Building a J-pole Antenna

When I got started with ham radio I only used hand held radios but I soon wanted a bigger radio to act as a base station at my home. As I was looking at antenna’s online and seeing the prices a friend suggested I build my own J-pole. So I started researching them and I feel in love with the idea.

How Do J-poles Work

J-poles are neat. They look interesting and they don’t need to be grounded. I’m not sure I can really explain them very well. But basically the short side of the J and the long side of the J react with each other electromagnetically like a transmission line. Then the magnetic waves are broadcast out the top half of the long J as radio waves.

The length and spacing of the elements of a j-pole determine the frequency range it resonates with. Most people make them for the 2-meter or 70-centimeter bands.

I found this video helpful when I was trying to understand them.
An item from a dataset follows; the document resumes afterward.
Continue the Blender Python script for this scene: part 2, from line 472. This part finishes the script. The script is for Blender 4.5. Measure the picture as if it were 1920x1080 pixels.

Is a J-pole Antenna Directional

No they are not directional. But there when looking at radiation pattern simulations online they are not exactly the same all the way around. So I suspect there might be a very small directional property to them. But this is beyond my knowledge level at this point so I’ll leave you to research that more.

Building a J-pole Antenna

The first thing you need to do is figure out what frequency you want to use the j-pole on. This will determine how you build it. I looked up a j-pole calculator and tuned mine to 146Mhz. The site I used seems to be down but they are easy to find. Like this one.

Getting the Parts

Next I went to Lowes or Home Depot and got some copper pipe along with a elbow and a Tee fitting. I also picked up some hose clamps.

J-Pole parts
I did’t used the SO-239 connector in this image.

As a side note I picked up Type L copper pipe. It’s a bit thicker then Type M so I thought it might hold up better outside.

Putting it together

The first thing I did was cut out some scrap wood to the size that the spacing needed to be between the pipes. This way I could solder everything together without worrying about anything slipping out of place.

Wood spacer
j-pole with wood spacers

Next I had to attach the wires. This is were the hose clamps come in. The wires need to be attached at the right spot in order to get good performance. With the hose clamps I can test and change the attach point if needed. Refer to your j-pole calculator results to figure out how far up the wires need to be attached.

Attaching the wires

The core or center of the coaxial cable attaches to the long pipe. The shielding of the coaxial cable attaches to the short pipe.

Testing the j-pole

I hooked up an old UV-5R radio to test it and it worked very good for receiving. But I need to test the SWR before I try to broadcast anything.

Testing the SWR

To test the SWR I used this SWR meter I found on Amazon. I also ordered this bag of adapters a while back that has come in handy.

SWR Meter
Hooking up the SWR meter.

I’m proud to say the J-Pole SWR was low and everything seem to be really good without me having to make any changes! I’ve also been told over the radio that it sounds very good.

A side note: It’s not show in my images but when you hook your cable to your j-pole it is recommended to loop it 4-5 times in a 4 inch diameter circle. This acts as a RF choke or balun near the feed point. You can also use ferrite beads if your cable is too stiff to loop. The purpose is the limit the amount of energy coming back down the line into the radio when broadcasting thus increasing your SWR and limiting sensitivity.

Finished J-Pole

Finished J-Pole.

The next thing I want to do is replace the hose clamps with a SO-239 hook up. I think that would look a lot nicer and I can attempt to water proof it. But for now it works really well and it was a lot cheaper and more fun to build then buying a premade antenna.

2 thoughts on “Building a J-pole Antenna

  1. Louie

    Very interesting and very informative video.

    I was searching for information concerning the J-Pole radiation pattern and aiming or direction characteristics.

    I understand that it’s (my J-Pole is dual band) and some pattern diagrams I’ve seen show a infinity or figure 8 pattern. I am trying to find out if that is to the front (long to short view), rear (short to long view) or a side pattern.

    My main reason is I have a couple of repeaters nearby and want to align where they get the least signal from my J-Pole, thus giving more signal to others who may need it most such as Hand Helds and mobiles.

    1. Zack Post author

      Thanks for the comment! I wish I had more info for you on radiation patterns. That is something I have been looking for as well.

      Maybe a test can be setup with another ham a few miles off and we can rotate our antenna and see if we notice a signal change. That’s something I have been thinking about but have not tried yet.